Título: Governo sofre derrotas na votação de emendas aos projetos do pré-sal
Autor: Madueño, Denise
Fonte: O Estado de São Paulo, 25/02/2010, Economia, p. B8

Emenda que destina parte dos recursos do pré-sal para recompor valor das aposentadorias é aprovada por 356 a 1

Começou mal para o governo a votação dos projetos do pré-sal na Câmara dos Deputados. Na noite de ontem, o Planalto sofreu duas derrotas acachapantes ao votar a lei da criação do Fundo Social a ser constituído com recursos da produção e comercialização do petróleo da camada do pré-sal. Uma emenda, proposta por um deputado da base governista, Márcio França (PSB-SP), destinou parte do dinheiro do fundo para investir na recomposição do valor das aposentadorias acima de um salário mínimo.

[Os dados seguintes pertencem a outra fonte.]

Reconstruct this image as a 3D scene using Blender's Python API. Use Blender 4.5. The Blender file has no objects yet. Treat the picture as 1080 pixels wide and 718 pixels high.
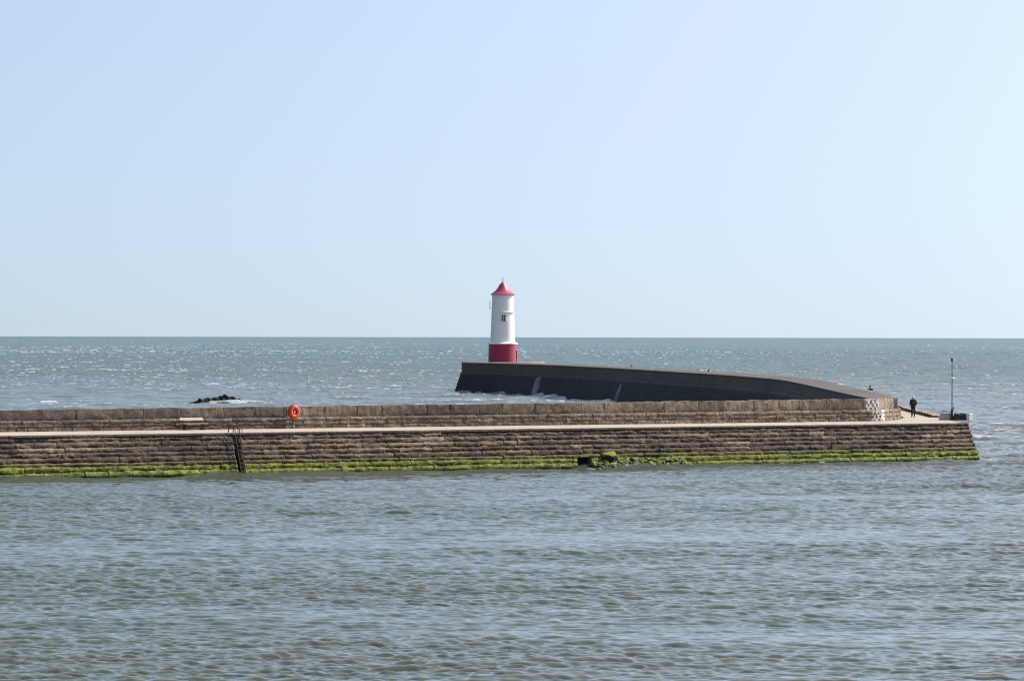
import bpy, math, random
import numpy as np
from mathutils import Vector, Matrix
from mathutils.geometry import tessellate_polygon
from mathutils import noise as mnoise

random.seed(11)
rng = np.random.default_rng(11)
SC = bpy.context.scene
COL = SC.collection
PI = math.pi

# ------------------------------------------------------------------ survey
F = 4500.0            # focal length in photo pixels (1080 wide)
H = 9.5               # eye height above the water
WALK = 2.87           # height of the pier walkway
def hy(px): return 354.0 + px * 2.0 / 1080.0
def depth(px, py, z): return F * (H - z) / (py - hy(px))
def at_z(px, py, z):
    y = depth(px, py, z)
    return ((px - 540) / F * y, y)
def at_y(px, py, y):
    return Vector(((px - 540) / F * y, y, H - (py - hy(px)) / F * y))
def on_line(px, a, b):
    """point of the ground line a-b that lies on the bearing of photo column px"""
    t = (px - 540) / F
    ax, ay = a; dx, dy = b[0] - a[0], b[1] - a[1]
    k = (t * ay - ax) / (dx - t * dy)
    return (ax + k * dx, ay + k * dy)

# ------------------------------------------------------------------ helpers
def tag(o, label=None, cat=None, group=None, kind=None):
    if label: o['label'] = label
    if cat: o['category'] = cat
    if group: o['group'] = group
    if kind: o['kind'] = kind
    return o

def thing(name, label, cat, loc=(0, 0, 0), rz=0.0, group=None):
    o = bpy.data.objects.new(name, None)
    o.empty_display_size = 0.3
    COL.objects.link(o)
    o.location = loc; o.rotation_euler = (0, 0, rz)
    return tag(o, label, cat, group)

class MB:
    """collects faces for one mesh"""
    def __init__(s): s.v = []; s.f = []; s.tone = []; s.uv = []; s.mi = []
    def add(s, verts, faces, tone=0.5, uvs=None, mi=0):
        b = len(s.v)
        s.v.extend([tuple(p) for p in verts])
        s.f.extend([tuple(i + b for i in f) for f in faces])
        s.tone.extend([tone] * len(verts))
        s.uv.extend(uvs if uvs is not None else [(p[0], p[2]) for p in verts])
        s.mi.extend([mi] * len(faces))
    def box(s, c, size, rz=0.0, tone=0.5, mi=0, bev=0.0, tilt=None):
        x, y, z = [d / 2 for d in size]
        if bev <= 0:
            pts = [(-x,-y,-z),(x,-y,-z),(x,y,-z),(-x,y,-z),(-x,-y,z),(x,-y,z),(x,y,z),(-x,y,z)]
            fs = [(0,3,2,1),(4,5,6,7),(0,1,5,4),(1,2,6,5),(2,3,7,6),(3,0,4,7)]
        else:
            b = bev; pts = []
            for zz, ins in ((-z, b), (-z + b, 0), (z - b, 0), (z, b)):
                xx, yy = x - ins, y - ins
                k = b if ins == 0 else 0
                ring = [(-xx+k,-yy),(xx-k,-yy),(xx,-yy+k),(xx,yy-k),(xx-k,yy),(-xx+k,yy),(-xx,yy-k),(-xx,-yy+k)] if ins == 0 else \
                       [(-xx,-yy),(xx,-yy),(xx,-yy),(xx,yy),(xx,yy),(-xx,yy),(-xx,yy),(-xx,-yy)]
                pts += [(p[0], p[1], zz) for p in ring]
            fs = [tuple(reversed(range(8)))] + [tuple(range(24, 32))]
            for r in range(3):
                for i in range(8):
                    j = (i + 1) % 8
                    fs.append((r*8+i, r*8+j, r*8+8+j, r*8+8+i))
        m = Matrix.Rotation(rz, 3, 'Z')
        if tilt is not None: m = m @ tilt
        s.add([m @ Vector(p) + Vector(c) for p in pts], fs, tone, mi=mi)
    def tube(s, pts, r, n=8, tone=0.5, mi=0, cap=True):
        pts = [Vector(p) for p in pts]
        rs = r if isinstance(r, (list, tuple)) else [r] * len(pts)
        vs = []; fs = []
        up = Vector((0, 0, 1))
        for i, p in enumerate(pts):
            t = (pts[min(i+1, len(pts)-1)] - pts[max(i-1, 0)]).normalized()
            a = t.cross(up)
            if a.length < 1e-3: a = t.cross(Vector((0, 1, 0)))
            a.normalize(); b = a.cross(t)
            for k in range(n):
                an = 2 * PI * k / n
                vs.append(p + (a * math.cos(an) + b * math.sin(an)) * rs[i])
        for i in range(len(pts) - 1):
            for k in range(n):
                k2 = (k + 1) % n
                fs.append((i*n+k, i*n+k2, i*n+n+k2, i*n+n+k))
        if cap:
            fs.append(tuple(reversed(range(n)))); fs.append(tuple(range((len(pts)-1)*n, len(pts)*n)))
        s.add(vs, fs, tone, mi=mi)
    def lathe(s, prof, n=48, c=(0, 0, 0), tone=0.5, mi=0, a0=0.0, a1=2*PI):
        """prof: (radius, z) from bottom to top"""
        full = abs(a1 - a0 - 2 * PI) < 1e-6
        m = n if full else n + 1
        vs = []; fs = []; uv = []
        for (r, z) in prof:
            for k in range(m):
                a = a0 + (a1 - a0) * k / n
                vs.append((c[0] + r*math.cos(a), c[1] + r*math.sin(a), c[2] + z)); uv.append((a * 2.2, z))
        for i in range(len(prof) - 1):
            for k in range(n):
                k2 = (k + 1) % m
                fs.append((i*m+k, i*m+k2, i*m+m+k2, i*m+m+k))
        s.add(vs, fs, tone, uv, mi)
    def build(s, name, mats, parent=None, smooth=False, auto=None):
        me = bpy.data.meshes.new(name)
        me.from_pydata(s.v, [], s.f)
        for m in (mats if isinstance(mats, (list, tuple)) else [mats]): me.materials.append(m)
        me.polygons.foreach_set('material_index', s.mi)
        at = me.attributes.new('tone', 'FLOAT', 'POINT'); at.data.foreach_set('value', s.tone)
        uvl = me.uv_layers.new(name='UVMap')
        li = np.zeros(len(me.loops), dtype=np.int32); me.loops.foreach_get('vertex_index', li)
        uvl.data.foreach_set('uv', np.array(s.uv, dtype=np.float32)[li].ravel())
        if smooth or auto is not None:
            me.polygons.foreach_set('use_smooth', [True] * len(me.polygons))
            if auto is not None: me.set_sharp_from_angle(angle=math.radians(auto))
        me.validate(); me.update()
        o = bpy.data.objects.new(name, me); COL.objects.link(o)
        if parent: o.parent = parent
        return o

# ------------------------------------------------------------------ materials
class NT:
    def __init__(s, name):
        s.m = bpy.data.materials.new(name); s.m.use_nodes = True
        s.t = s.m.node_tree; s.t.nodes.clear()
        s.out = s.n('ShaderNodeOutputMaterial')
    def n(s, ty, **kw):
        x = s.t.nodes.new(ty)
        for k, v in kw.items(): setattr(x, k, v)
        return x
    def l(s, a, b): s.t.links.new(a, b)
    def noise(s, vec, scale, detail=4, rough=0.55, dist=0.0):
        x = s.n('ShaderNodeTexNoise'); x.inputs['Scale'].default_value = scale
        x.inputs['Detail'].default_value = detail; x.inputs['Roughness'].default_value = rough
        x.inputs['Distortion'].default_value = dist
        if vec is not None: s.l(vec, x.inputs['Vector'])
        return x.outputs['Fac']
    def mapping(s, vec, scale):
        x = s.n('ShaderNodeMapping'); x.inputs['Scale'].default_value = scale; s.l(vec, x.inputs['Vector']); return x.outputs[0]
    def ramp(s, fac, stops):
        x = s.n('ShaderNodeValToRGB'); cr = x.color_ramp
        while len(cr.elements) < len(stops): cr.elements.new(0.5)
        for e, (p, c) in zip(cr.elements, stops):
            e.position = p; e.color = (*c, 1) if len(c) == 3 else c
        s.l(fac, x.inputs[0]); return x.outputs[0]
    def rng(s, v, a, b, c=0.0, d=1.0):
        x = s.n('ShaderNodeMapRange'); s.l(v, x.inputs[0])
        for i, q in enumerate((a, b, c, d)): x.inputs[i+1].default_value = q
        return x.outputs[0]
    def math(s, op, a, b=None):
        x = s.n('ShaderNodeMath', operation=op)
        for i, q in enumerate((a, b)):
            if q is None: continue
            if isinstance(q, (int, float)): x.inputs[i].default_value = q
            else: s.l(q, x.inputs[i])
        return x.outputs[0]
    def mix(s, fac, a, b, blend='MIX'):
        x = s.n('ShaderNodeMix', data_type='RGBA', blend_type=blend)
        for i, q in ((0, fac), (6, a), (7, b)):
            if isinstance(q, (int, float)): x.inputs[i].default_value = q
            elif isinstance(q, tuple): x.inputs[i].default_value = (*q, 1)
            else: s.l(q, x.inputs[i])
        return x.outputs[2]
    def bsdf(s, col, rough=0.85, spec=0.3, bump=None, bstr=0.5, bdist=0.02, metal=0.0):
        b = s.n('ShaderNodeBsdfPrincipled')
        if isinstance(col, tuple): b.inputs['Base Color'].default_value = (*col, 1)
        else: s.l(col, b.inputs['Base Color'])
        if isinstance(rough, (int, float)): b.inputs['Roughness'].default_value = rough
        else: s.l(rough, b.inputs['Roughness'])
        b.inputs['Specular IOR Level'].default_value = spec
        b.inputs['Metallic'].default_value = metal
        if bump is not None:
            k = s.n('ShaderNodeBump'); k.inputs['Strength'].default_value = bstr; k.inputs['Distance'].default_value = bdist
            s.l(bump, k.inputs['Height']); s.l(k.outputs[0], b.inputs['Normal'])
        s.l(b.outputs[0], s.out.inputs[0]); return b

def geo_pos(t): return t.n('ShaderNodeNewGeometry').outputs['Position']
def sep(t, v):
    x = t.n('ShaderNodeSeparateXYZ'); t.l(v, x.inputs[0]); return x.outputs
def comb(t, a, b, c=0.0):
    x = t.n('ShaderNodeCombineXYZ')
    for i, q in enumerate((a, b, c)):
        if isinstance(q, (int, float)): x.inputs[i].default_value = q
        else: t.l(q, x.inputs[i])
    return x.outputs[0]

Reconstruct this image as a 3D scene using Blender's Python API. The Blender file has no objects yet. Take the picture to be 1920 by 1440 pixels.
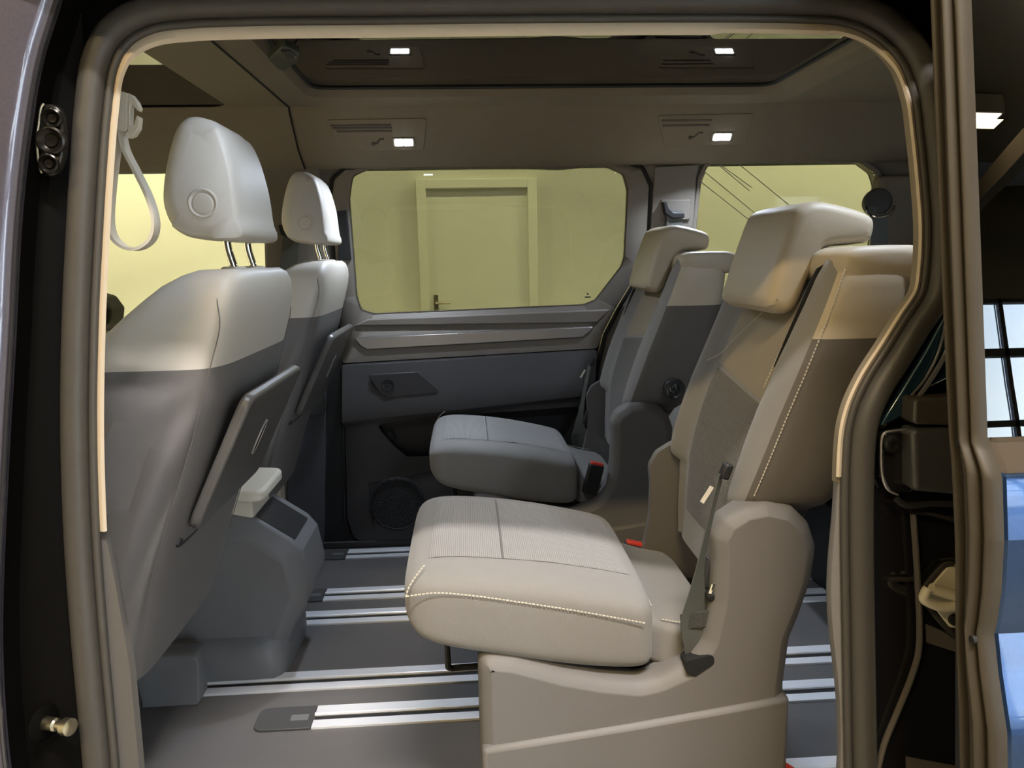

A emenda foi aprovada por 356 votos a favor e um único contrário. A emenda diz que no mínimo 5% da parte do Fundo Social reservada ao combate à pobreza deve ser usada para a recomposição das aposentadorias. Quando os líderes da base aliada tentaram aprovar uma "emenda à emenda", propondo um destino genérico ao dinheiro, falando em investimentos para os "segurados da Previdência Social", o governo sofreu a segunda derrota: 309 votos contra 92 e uma abstenção.

Apenas o PT e o PMDB votaram a favor dessa manobra em torno da proposta mais genérica, para não obrigar o governo a destinar o dinheiro para as aposentadorias acima do mínimo.

A recomposição dos benefícios da Previdência acima do salário mínimo está numa proposta apresentada pelo senador Paulo Paim (PT-RS) que tramita na Comissão de Constituição e Justiça da Câmara, mas já foi aprovada no Senado. Por ordem do Planalto, que alegou falta de dinheiro, os líderes do governo barraram a tramitação mostrando que o custo da recomposição custará cerca de R$ 76 bilhões ao ano - agora o Fundo Social do pré-sal será a fonte dos recursos.

QUATRO PROJETOS

O texto básico do projeto de lei do Fundo Social havia sido aprovado na noite de terça-feira, ficando para ontem a decisão de plenário sobre 14 emendas. O relator do projeto foi o deputado Antonio Palocci (PT-SP), ex-ministro da Fazenda. Para contornar as pressões eleitorais, já havia ampliado o leque de destinações dos recursos do Fundo Social, que financiará programas e projetos de combate à pobreza e de desenvolvimento de educação, cultura, saúde, ciência e tecnologia e mitigação e adaptação às mudanças climáticas.

O projeto do Fundo Social é uma das quatro propostas do marco regulatório do pré-sal encaminhadas pelo presidente Luiz Inácio Lula da Silva ao Congresso em setembro do ano passado. A proposta de criação da Petro-Sal, estatal que fará a gestão dos novos contratos, foi encaminhada ao Senado em novembro. O governo ainda precisa aprovar na Câmara a capitalização da Petrobrás e concluir a votação do novo modelo de exploração, onde o Planalto corre outro risco de derrota por causa da divisão de receitas com a cobrança de royalties.

A derrota de ontem à noite foi a primeira sofrida pelo Planalto sob a liderança do deputado Cândido Vaccarezza (PT-SP), novo líder do governo na Câmara. O projeto aprovado pelos deputados vai agora ao Senado, onde o Planalto enfrenta problemas constantes nas votações - a maioria é frágil e o governo sofreu na Casa uma derrota histórica, em dezembro de 2007, quando foi aprovado o fim da cobrança da CPMF, o imposto do cheque.

"INACEITÁVEL"

Pelo texto aprovado ontem, a destinação do dinheiro do Fundo para as aposentadorias é clara: "No mínimo 5% dos recursos a serem aplicados no combate à pobreza serão destinados a um Fundo Específico, a ser gerido pelo Ministério da Previdência Social, para recomposição da diferença entre o que foi recolhido em salários mínimos e efetivamente pago pela Previdência Social a seus segurados".

"É uma emenda inaceitável", afirmou Palocci. "Essa emenda anula, nega e inviabiliza o Fundo Social", reclamou José Genoino (PT-SP). Os apelos de Vaccarezza contra a aprovação da proposta não surtiram efeito na base aliada, preocupada com o desgaste de rejeitar uma emenda que beneficia os aposentados em ano eleitoral.

Durante todo o dia, o PT ficou sozinho contra a emenda do deputado Márcio França. Primeiro, numa manobra regimental, o governo tentou evitar a votação nominal, quando os votos não são registrados no painel eletrônico, mas foi derrotado pelos próprios aliados. Depois, tentou derrubar a proposta no voto, mas, quando percebeu o tamanho do prejuízo que teria, recorreu à negociação, mas não conseguiu segurar a base.